Luxembourg National Digital Inclusion Action Plan (2021)
September 2021
Strategies and Action Plans
Author: Ministry of Digitalization
The Luxembourg National Digital Inclusion Action Plan (2021) is a comprehensive strategy designed to ensure no one is left behind in the country’s digital transformation. Coordinated by the Ministry of Digitalisation and adopted by the government on 24 September 2021, the plan outlines a holistic, multistakeholder approach to tackling digital exclusion and building a digitally inclusive society.
Objective
To ensure all individuals—regardless of age, income, education, location, disability, or language—can participate meaningfully in the digital society through access, motivation, skills, and trust.
Key challenges and target groups
The plan identifies a broad range of groups that face digital exclusion:
- Older adults lacking digital confidence or access
- People with disabilities dealing with accessibility issues
- Low-income individuals with limited resources
- Unemployed persons needing digital skills for re-entry into the workforce
- Migrants, women and girls, and youth with varying digital access or skill levels
Strategic priorities
- Increase motivation and digital confidence
- Improve access to digital tools and services
- Develop digital skills across the population
- Address regional disparities
- Promote safe and informed use of digital technologies
Action levers: The 40 key initiatives
1. Motivation and trust
Initiatives include:
- The zesummendigital.lu portal: a central hub for inclusion resources
- Public awareness campaigns (e.g. cybersecurity via BEE SECURE)
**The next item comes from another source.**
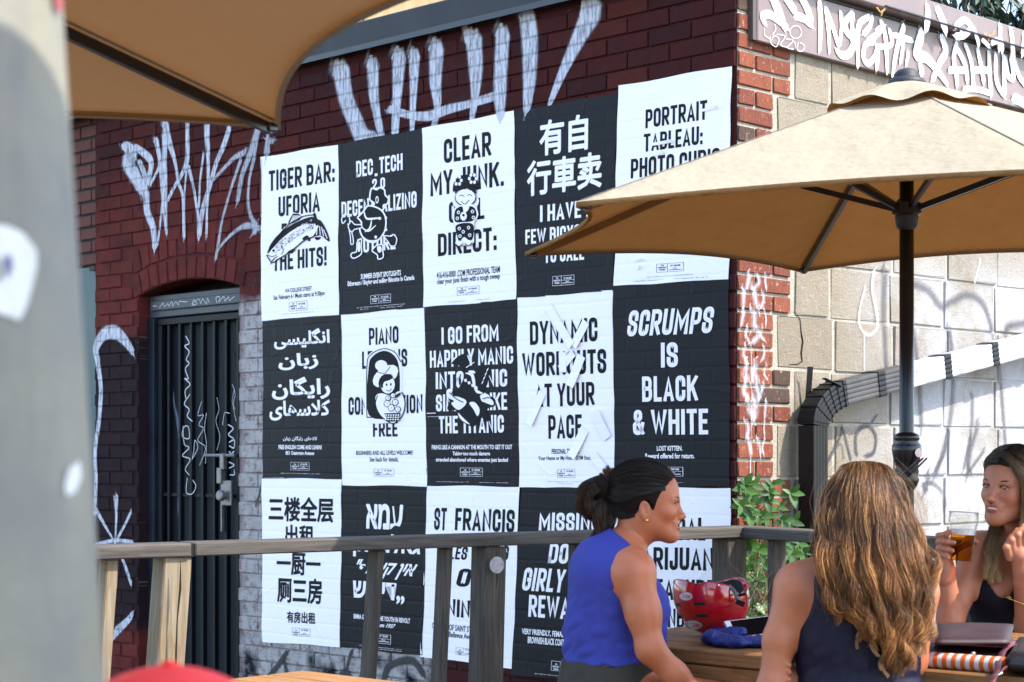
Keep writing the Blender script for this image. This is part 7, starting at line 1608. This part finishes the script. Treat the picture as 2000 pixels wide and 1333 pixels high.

- An annual Inclusion Day and interdisciplinary forum
- Pilot project funding for innovative inclusion ideas
- Educational videos on emerging technologies
2. Access to digital services
Efforts to improve digital access:
- Expansion of public digital services (MyGuichet.lu, Guichet.lu)
- Research on user-friendly service design
- Promotion of universal design and accessibility standards
- Legal and technical feasibility of proxy-based digital administration
- Digital infrastructure strategy: ‘Connectivity for All’, ensuring 100 Mbps for every household by 2025
3. Digital skills development
Education and training include:
- Free digital literacy courses for NGOs and citizens (with Erwuessebildung)
- Digital banking and cybersecurity workshops
- Coding classes for girls and women (e.g. Rails Girls, Lëtz Cybersecurity Challenge)
- Youth-targeted programs (e.g. Digital Sciences curriculum, Makerspaces)
- Digital Academy for civil servants and Fit4DigitalFuture for job seekers
Implementation and evaluation
- The plan is subject to annual review and adaptation.
- Key Performance Indicators (KPIs) began to be monitored in 2022.
- Progress is assessed regularly with adjustments as needed (e.g. 2023 state of play, 2024 objective revision).